● **STATED GOAL**: Reproduce, character for character, the lines below from the first through the one with "R = math.radians". Leave pictures out.

● **GIVEN DATA**:
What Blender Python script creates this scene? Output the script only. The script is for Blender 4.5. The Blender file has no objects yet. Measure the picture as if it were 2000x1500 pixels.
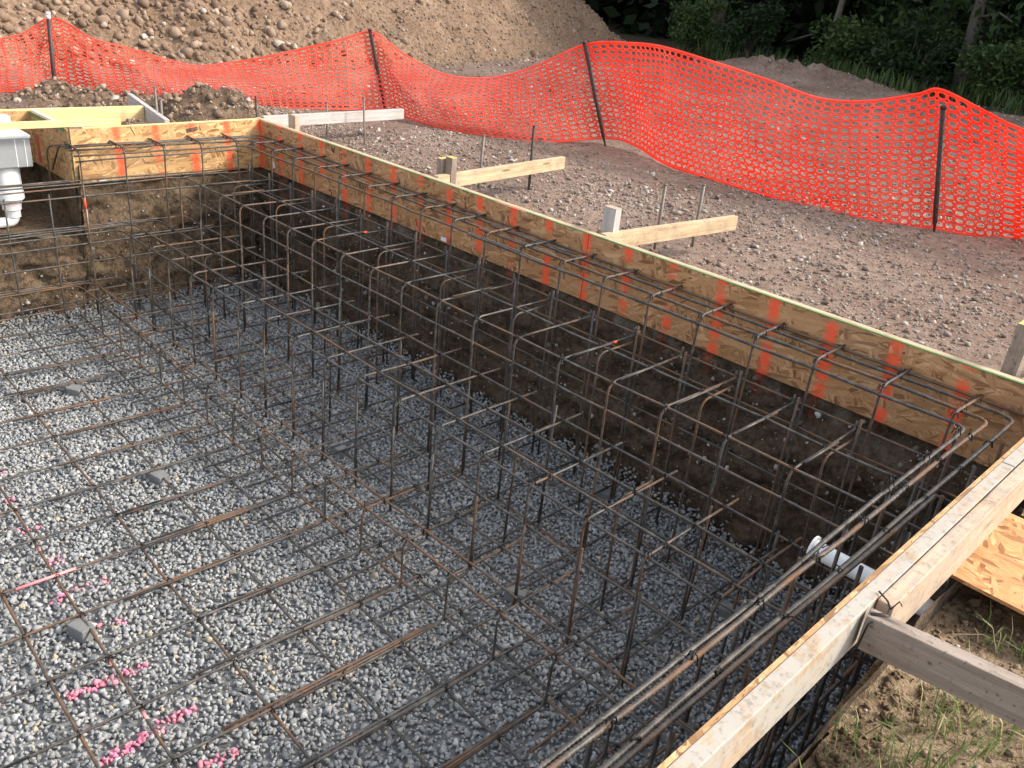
import bpy, math, random
import numpy as np
from mathutils import Vector, Matrix
random.seed(7); RNG = np.random.default_rng(7)
S = bpy.context.scene; COL = S.collection
R = math.radians

# ------------------------------------------------------------------ materials
class NT:
    """small helper around a node tree"""
    def __init__(s, name):
        s.m = bpy.data.materials.new(name); s.m.use_nodes = True
        s.t = s.m.node_tree; s.t.nodes.clear()
        s.out = s.n('ShaderNodeOutputMaterial'); s.b = s.n('ShaderNodeBsdfPrincipled')
        s.l(s.b.outputs[0], s.out.inputs[0])
    def n(s, typ, **kw):
        nd = s.t.nodes.new(typ)
        for k, v in kw.items(): setattr(nd, k, v)
        return nd
    def l(s, a, b): s.t.links.new(a, b)
    def set(s, sock, v):
        if hasattr(v, 'links') or isinstance(v, bpy.types.NodeSocket): s.l(v, sock)
        else: sock.default_value = v
    def obj(s): return s.n('ShaderNodeTexCoord').outputs['Object']
    def uv(s): return s.n('ShaderNodeTexCoord').outputs['UV']
    def mapp(s, v, scale=(1,1,1), rot=(0,0,0), loc=(0,0,0)):
        if any(rot) and scale != (1, 1, 1): v = s.mapp(v, rot=rot); rot = (0, 0, 0)
        m = s.n('ShaderNodeMapping'); s.l(v, m.inputs[0])
        m.inputs['Scale'].default_value = scale; m.inputs['Rotation'].default_value = rot; m.inputs['Location'].default_value = loc
        return m.outputs[0]
    def noise(s, v, scale, detail=4, rough=.55, col=False):
        n = s.n('ShaderNodeTexNoise'); s.l(v, n.inputs['Vector']); n.inputs['Scale'].default_value = scale
        n.inputs['Detail'].default_value = detail; n.inputs['Roughness'].default_value = rough
        return n.outputs['Color' if col else 'Fac']
    def voro(s, v, scale, out='Color', feature='F1'):
        n = s.n('ShaderNodeTexVoronoi', feature=feature); s.l(v, n.inputs['Vector']); n.inputs['Scale'].default_value = scale
        return n.outputs[out]
    def ramp(s, f, stops, interp='LINEAR'):
        r = s.n('ShaderNodeValToRGB'); s.l(f, r.inputs[0]); cr = r.color_ramp; cr.interpolation = interp
        while len(cr.elements) < len(stops): cr.elements.new(.5)
        for e, (p, c) in zip(cr.elements, stops):
            e.position = p; e.color = (c[0], c[1], c[2], 1) if not isinstance(c, (int, float)) else (c, c, c, 1)
        return r.outputs[0]
    def mix(s, f, a, b, mode='MIX'):
        m = s.n('ShaderNodeMix', data_type='RGBA', blend_type=mode)
        s.set(m.inputs[0], f)
        for i, v in ((6, a), (7, b)):
            if isinstance(v, tuple): v = (*v[:3], 1)
            s.set(m.inputs[i], v)
        return m.outputs[2]
    def math(s, op, a, b=0., clamp=False):
        m = s.n('ShaderNodeMath', operation=op, use_clamp=clamp); s.set(m.inputs[0], a); s.set(m.inputs[1], b); return m.outputs[0]
    def sep(s, v):
        x = s.n('ShaderNodeSeparateXYZ'); s.l(v, x.inputs[0]); return x.outputs
    def island(s): return s.n('ShaderNodeNewGeometry').outputs['Random Per Island']
    def orand(s): return s.n('ShaderNodeObjectInfo').outputs['Random']
    def attr(s, name):
        a = s.n('ShaderNodeAttribute'); a.attribute_name = name; return a
    def bump(s, h, strength=.5, dist=.01):
        b = s.n('ShaderNodeBump'); s.l(h, b.inputs['Height']); b.inputs['Strength'].default_value = strength
        b.inputs['Distance'].default_value = dist; s.l(b.outputs[0], s.b.inputs['Normal'])
    def fin(s, color, rough=.8, metal=0., spec=.3):
        if isinstance(color, tuple): color = (*color[:3], 1)
        s.set(s.b.inputs['Base Color'], color); s.set(s.b.inputs['Roughness'], rough)
        s.b.inputs['Metallic'].default_value = metal; s.b.inputs['Specular IOR Level'].default_value = spec
        return s.m

def band(k, x, period, phase, half, soft):
    """1 inside a stripe of half width `half` repeated every `period`"""
    f = k.math('DIVIDE', k.math('SUBTRACT', x, phase), period)
    d = k.math('MULTIPLY', k.math('ABSOLUTE', k.math('SUBTRACT', f, k.math('ROUND', f))), period)
    return k.math('DIVIDE', k.math('SUBTRACT', half, d), soft, True), k.math('ROUND', f)

ORANGE = (.88, .10, .035)
def m_rebar():
    k = NT('steel_rebar'); o = k.obj()
    a = k.noise(o, 9, 5, .6); b = k.noise(o, 60, 3); r = k.orand()
    base = k.mix(b, (.030, .027, .025), (.078, .071, .064))
    dust = k.mix(k.ramp(k.noise(o, 24, 3), [(.45, 0.), (.7, .8)]), base, (.135, .118, .10))
    rust = k.mix(b, (.10, .055, .033), (.235, .118, .055))
    f = k.ramp(k.math('ADD', k.math('MULTIPLY', r, .22), k.math('MULTIPLY', k.noise(o, 3.5, 6, .7), 1.)), [(.60, 0.), (.80, .85)])
    c = k.mix(f, dust, rust)
    p = k.attr('paint'); c = k.mix(p.outputs['Alpha'], c, p.outputs['Color'])
    k.bump(b, .35, .003)
    return k.fin(c, k.ramp(f, [(0, .5), (1, .85)]), .12, .35)

def m_osb(name, stripes=None, tone=(1, 1, 1)):
    k = NT(name); uv = k.uv(); o = k.obj()
    wob = k.mix(.012, uv, k.noise(uv, 9, 3, col=True), 'ADD')
    lay = []
    for i, (rot, sx, sy) in enumerate(((10, 13, 70), (-34, 15, 62), (68, 16, 72), (-9, 10, 52))):
        v = k.mapp(wob, (sx, sy, 1), (0, 0, R(rot)), (i * 3.1, i * 1.7, 0))
        lay.append(k.sep(k.voro(v, 1.0))[i % 3])
    def pick(i, rot, sx, sy, th): return k.math('GREATER_THAN', k.sep(k.voro(k.mapp(wob, (sx, sy, 1), (0, 0, R(rot)), (i, 2 * i, 0)), 1.))[1], th)
    m1, m2, m3 = pick(3.3, -36, 9, 30, .5), pick(5.1, 64, 10, 34, .62), pick(8.7, -12, 7, 26, .6)
    g = k.mix(m3, k.mix(m2, k.mix(m1, lay[0], lay[1]), lay[2]), lay[3])
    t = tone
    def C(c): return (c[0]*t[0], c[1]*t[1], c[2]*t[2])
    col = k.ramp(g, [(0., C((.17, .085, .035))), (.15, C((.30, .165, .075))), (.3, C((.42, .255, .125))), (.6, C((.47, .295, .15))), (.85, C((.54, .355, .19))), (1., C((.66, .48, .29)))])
    fib = k.noise(k.mapp(wob, (14, 190, 1), (0, 0, R(15))), 1, 3)
    col = k.mix(k.ramp(fib, [(.35, .35), (.6, 0.)]), col, C((.22, .115, .05)))
    speck = k.ramp(k.noise(k.mapp(wob, (45, 190, 1), (0, 0, .2)), 1, 2), [(.655, 0.), (.70, .85)])
    col = k.mix(speck, col, (.06, .032, .015))
    grime = k.ramp(k.noise(uv, 2.6, 4, .6), [(.45, 0.), (.8, .4)])
    col = k.mix(grime, col, (.25, .165, .10))
    if stripes:
        axis, phase, period = stripes
        xyz = k.sep(o); x = xyz[axis]; z = xyz[2]
        slant = k.math('ADD', x, k.math('MULTIPLY', z, .06))
        wn = k.math('MULTIPLY', k.math('SUBTRACT', k.noise(o, 30, 3), .5), .02)
        msk, idx = band(k, k.math('ADD', slant, wn), period, phase, .040, .026)
        if axis == 1: msk = k.math('MULTIPLY', msk, k.math('GREATER_THAN', x, -1.32))
        # every stroke has its own length and density
        cmb = k.n('ShaderNodeCombineXYZ'); k.l(idx, cmb.inputs[0]); k.l(k.math('MULTIPLY', z, 9.), cmb.inputs[2])
        den = k.ramp(k.noise(cmb.outputs[0], 1.3, 2), [(.38, 0.), (.52, 1.)])
        spray = k.ramp(k.noise(o, 110, 2), [(.30, 0.), (.48, 1.)])
        spray = k.math('MAXIMUM', spray, k.ramp(msk, [(.55, 0.), (1, .6)]))
        col = k.mix(k.math('MULTIPLY', k.math('MULTIPLY', msk, den), spray), col, ORANGE)
    k.bump(g, .25, .002)
    return k.fin(col, .62, 0, .35)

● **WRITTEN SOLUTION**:
What Blender Python script creates this scene? Output the script only. The script is for Blender 4.5. The Blender file has no objects yet. Measure the picture as if it were 2000x1500 pixels.
import bpy, math, random
import numpy as np
from mathutils import Vector, Matrix
random.seed(7); RNG = np.random.default_rng(7)
S = bpy.context.scene; COL = S.collection
R = math.radians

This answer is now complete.